▸ Problem details:
Every record must be repeated exactly; omit any pictures they contain.

--

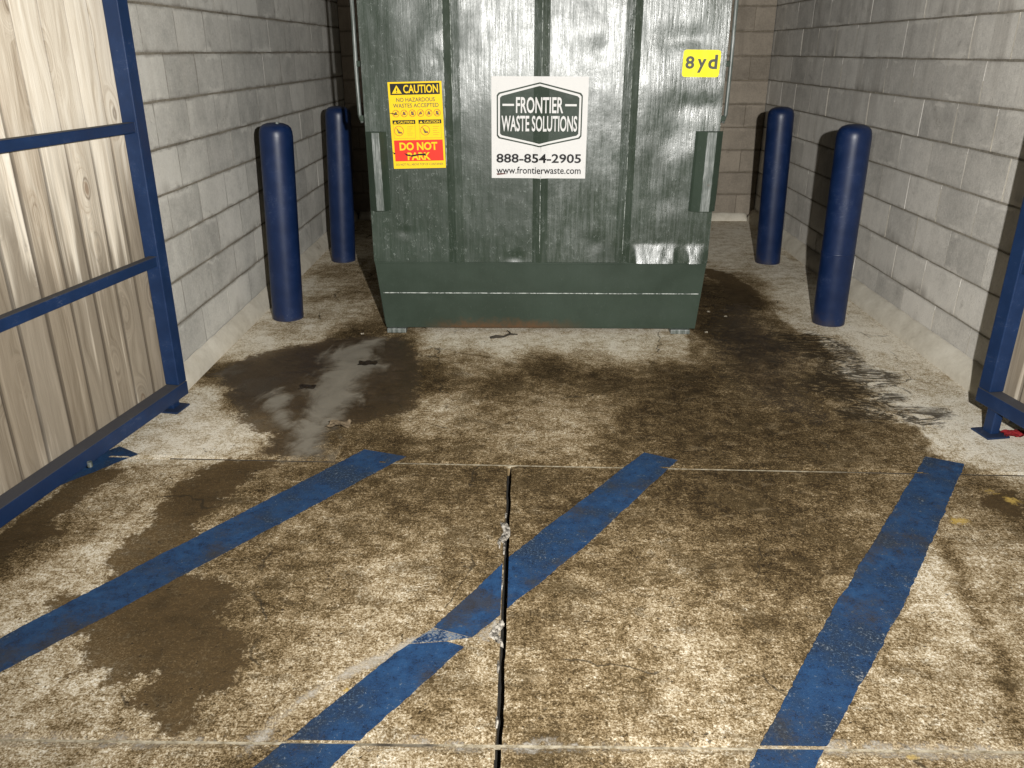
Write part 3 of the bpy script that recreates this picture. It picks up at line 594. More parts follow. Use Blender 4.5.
# ------------------------------------------------------------------ gates
def gate(name, O, d, side, zb, zt, rails, post, tilt, label, seed):
    ang = math.atan2(d[1], d[0]); e = empty(name, O, rot=(tilt, 0, ang)); tag(e, label, 'gate', 'timber faced gates with blue steel frames')
    s = side                                        # +1: local +y faces the enclosure
    Y = lambda a, b: tuple(sorted((a*s, b*s)))
    W = 1.95; H = 2.25; n0, n1 = -.035, .035; p0, p1 = post
    def tb(nm, x0, x1, ya, yb, z0, z1):
        bm = bmesh.new(); y0, y1 = Y(ya, yb); box(bm, x0, x1, y0, y1, z0, z1, .004); return obj(nm, bm, BLUE_G, e, world=False)
    tb('frame_post', p0, p1, n0, n1, zt - .0, H); tb('frame_post', W, W+.07, n0, n1, zt, H)
    tb('bottom_rail', p0 - .002, W+.072, n0 - .001, n1 + .001, zb, zt - .002); tb('top_rail', p0 - .002, W+.072, n0, n1, H+.002, H+.072)
    for z0, z1 in rails: tb('cross_rail', p1 + .001, W - .001, n1 - .047, n1 - .006, z0, z1)
    # weld beads where the rails meet the post
    for z0, z1 in rails:
        bm = bmesh.new(); tube(bm, [(p1+.004, (n1-.007)*s, z0), (p1+.004, (n1-.007)*s, z1)], .004, 8); obj('weld_bead', bm, BLUE_G, e, world=False)
    # closed hinge line along the post and the drop foot with its plate
    bm = bmesh.new(); y0, y1 = Y(-.02, .022); box(bm, p1 - .005, p1 + .05, y0, y1, .009, zb - .001, .004); obj('foot_stub', bm, BLUE_G, e, world=False)
    bm = bmesh.new(); y0, y1 = Y(-.05, .06); box(bm, p1 - .03, p1 + .085, y0, y1, .0, .010, .003); obj('foot_plate', bm, BLUE_F, e, world=False)
    bm = bmesh.new(); tl = bm.faces.layers.float.new('tone'); el = bm.verts.layers.float.new('edge'); rg = random.Random(seed); x = p1 - .045
    while x < W + .03:
        w = rg.uniform(.128, .142); t = rg.random(); dy = rg.uniform(-.003, .003)
        y0, y1 = Y(n0 - .021 + dy, n0 - .003 + dy)
        x1 = min(x + w, W + .05); zl = zb + rg.uniform(0, .012); cup = rg.uniform(-.003, .003); yf_ = max(y0, y1) if s > 0 else min(y0, y1); yk = y0 + y1 - yf_
        us = (0.0, .02, .07, .16, .3, .5, .7, .84, .93, .98, 1.0); ev = (1.0, .8, .38, .1, 0, 0, 0, .1, .38, .8, 1.0)
        fr = []; bk_ = []
        for u_, e_ in zip(us, ev):
            xx = x + (x1-x)*u_; dd = (cup*(1-4*(u_-.5)**2) - (.002 if u_ in (0.0, 1.0) else 0))*s
            col_ = []
            for z_ in (zl, .7, 1.3, H + .03):
                v_ = bm.verts.new((xx, yf_ + dd, z_)); v_[el] = e_; col_.append(v_)
            fr.append(col_); col_ = []
            for z_ in (zl, H + .03):
                v_ = bm.verts.new((xx, yk, z_)); v_[el] = e_; col_.append(v_)
            bk_.append(col_)
        fs = []
        for i_ in range(len(us)-1):
            for j_ in range(3): fs.append(bm.faces.new((fr[i_][j_], fr[i_+1][j_], fr[i_+1][j_+1], fr[i_][j_+1])))
            fs.append(bm.faces.new((bk_[i_][0], bk_[i_][1], bk_[i_+1][1], bk_[i_+1][0])))
            fs.append(bm.faces.new((fr[i_][3], fr[i_+1][3], bk_[i_+1][1], bk_[i_][1]))); fs.append(bm.faces.new((fr[i_][0], bk_[i_][0], bk_[i_+1][0], fr[i_+1][0])))
        for i_ in (0, -1): fs.append(bm.faces.new(fr[i_] + [bk_[i_][1], bk_[i_][0]]))
        bmesh.ops.recalc_face_normals(bm, faces=fs)
        for f in fs: f[tl] = t
        x += w + rg.uniform(.004, .007)
    obj('boards', bm, WOOD, e, world=False)
    return e
GL = gate('enclosure_gate', (-1.704, 3.469, 0), (-.16, -.987), 1, .043, .113, ((1.280, 1.322), (.700, .746)), (-.135, -.066), R(-.8), 'open gate on the left, pale weathered boards in a blue steel frame', 3)
GR = gate('enclosure_gate', (2.113, 3.328, 0), (.16, -.987), -1, .125, .193, ((1.30, 1.342), (.740, .786)), (-.060, .012), R(.4), 'open gate on the right, only its blue corner and a sliver of boards in view', 11)
bm = bmesh.new(); tube(bm, [(.62, .045, .040), (.62, .045, .062)], .010, 8); obj('bolt', bm, STEEL, GL, world=False)

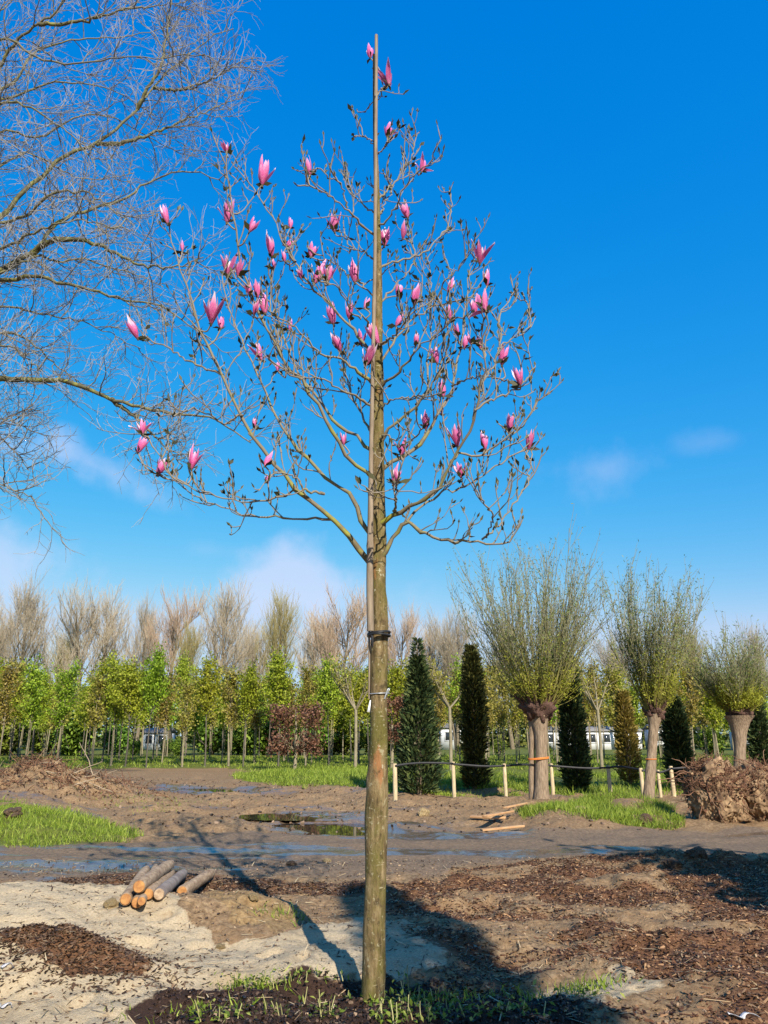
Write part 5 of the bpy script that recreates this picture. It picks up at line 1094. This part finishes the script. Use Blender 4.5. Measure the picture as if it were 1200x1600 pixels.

--

▸ Correct answer:
Write part 3 of the bpy script that recreates this picture. It picks up at line 594. More parts follow. Use Blender 4.5.
# ------------------------------------------------------------------ gates
def gate(name, O, d, side, zb, zt, rails, post, tilt, label, seed):
    ang = math.atan2(d[1], d[0]); e = empty(name, O, rot=(tilt, 0, ang)); tag(e, label, 'gate', 'timber faced gates with blue steel frames')
    s = side                                        # +1: local +y faces the enclosure
    Y = lambda a, b: tuple(sorted((a*s, b*s)))
    W = 1.95; H = 2.25; n0, n1 = -.035, .035; p0, p1 = post
    def tb(nm, x0, x1, ya, yb, z0, z1):
        bm = bmesh.new(); y0, y1 = Y(ya, yb); box(bm, x0, x1, y0, y1, z0, z1, .004); return obj(nm, bm, BLUE_G, e, world=False)
    tb('frame_post', p0, p1, n0, n1, zt - .0, H); tb('frame_post', W, W+.07, n0, n1, zt, H)
    tb('bottom_rail', p0 - .002, W+.072, n0 - .001, n1 + .001, zb, zt - .002); tb('top_rail', p0 - .002, W+.072, n0, n1, H+.002, H+.072)
    for z0, z1 in rails: tb('cross_rail', p1 + .001, W - .001, n1 - .047, n1 - .006, z0, z1)
    # weld beads where the rails meet the post
    for z0, z1 in rails:
        bm = bmesh.new(); tube(bm, [(p1+.004, (n1-.007)*s, z0), (p1+.004, (n1-.007)*s, z1)], .004, 8); obj('weld_bead', bm, BLUE_G, e, world=False)
    # closed hinge line along the post and the drop foot with its plate
    bm = bmesh.new(); y0, y1 = Y(-.02, .022); box(bm, p1 - .005, p1 + .05, y0, y1, .009, zb - .001, .004); obj('foot_stub', bm, BLUE_G, e, world=False)
    bm = bmesh.new(); y0, y1 = Y(-.05, .06); box(bm, p1 - .03, p1 + .085, y0, y1, .0, .010, .003); obj('foot_plate', bm, BLUE_F, e, world=False)
    bm = bmesh.new(); tl = bm.faces.layers.float.new('tone'); el = bm.verts.layers.float.new('edge'); rg = random.Random(seed); x = p1 - .045
    while x < W + .03:
        w = rg.uniform(.128, .142); t = rg.random(); dy = rg.uniform(-.003, .003)
        y0, y1 = Y(n0 - .021 + dy, n0 - .003 + dy)
        x1 = min(x + w, W + .05); zl = zb + rg.uniform(0, .012); cup = rg.uniform(-.003, .003); yf_ = max(y0, y1) if s > 0 else min(y0, y1); yk = y0 + y1 - yf_
        us = (0.0, .02, .07, .16, .3, .5, .7, .84, .93, .98, 1.0); ev = (1.0, .8, .38, .1, 0, 0, 0, .1, .38, .8, 1.0)
        fr = []; bk_ = []
        for u_, e_ in zip(us, ev):
            xx = x + (x1-x)*u_; dd = (cup*(1-4*(u_-.5)**2) - (.002 if u_ in (0.0, 1.0) else 0))*s
            col_ = []
            for z_ in (zl, .7, 1.3, H + .03):
                v_ = bm.verts.new((xx, yf_ + dd, z_)); v_[el] = e_; col_.append(v_)
            fr.append(col_); col_ = []
            for z_ in (zl, H + .03):
                v_ = bm.verts.new((xx, yk, z_)); v_[el] = e_; col_.append(v_)
            bk_.append(col_)
        fs = []
        for i_ in range(len(us)-1):
            for j_ in range(3): fs.append(bm.faces.new((fr[i_][j_], fr[i_+1][j_], fr[i_+1][j_+1], fr[i_][j_+1])))
            fs.append(bm.faces.new((bk_[i_][0], bk_[i_][1], bk_[i_+1][1], bk_[i_+1][0])))
            fs.append(bm.faces.new((fr[i_][3], fr[i_+1][3], bk_[i_+1][1], bk_[i_][1]))); fs.append(bm.faces.new((fr[i_][0], bk_[i_][0], bk_[i_+1][0], fr[i_+1][0])))
        for i_ in (0, -1): fs.append(bm.faces.new(fr[i_] + [bk_[i_][1], bk_[i_][0]]))
        bmesh.ops.recalc_face_normals(bm, faces=fs)
        for f in fs: f[tl] = t
        x += w + rg.uniform(.004, .007)
    obj('boards', bm, WOOD, e, world=False)
    return e
GL = gate('enclosure_gate', (-1.704, 3.469, 0), (-.16, -.987), 1, .043, .113, ((1.280, 1.322), (.700, .746)), (-.135, -.066), R(-.8), 'open gate on the left, pale weathered boards in a blue steel frame', 3)
GR = gate('enclosure_gate', (2.113, 3.328, 0), (.16, -.987), -1, .125, .193, ((1.30, 1.342), (.740, .786)), (-.060, .012), R(.4), 'open gate on the right, only its blue corner and a sliver of boards in view', 11)
bm = bmesh.new(); tube(bm, [(.62, .045, .040), (.62, .045, .062)], .010, 8); obj('bolt', bm, STEEL, GL, world=False)

Write part 5 of the bpy script that recreates this picture. It picks up at line 1094. This part finishes the script. Use Blender 4.5. Measure the picture as if it were 1200x1600 pixels.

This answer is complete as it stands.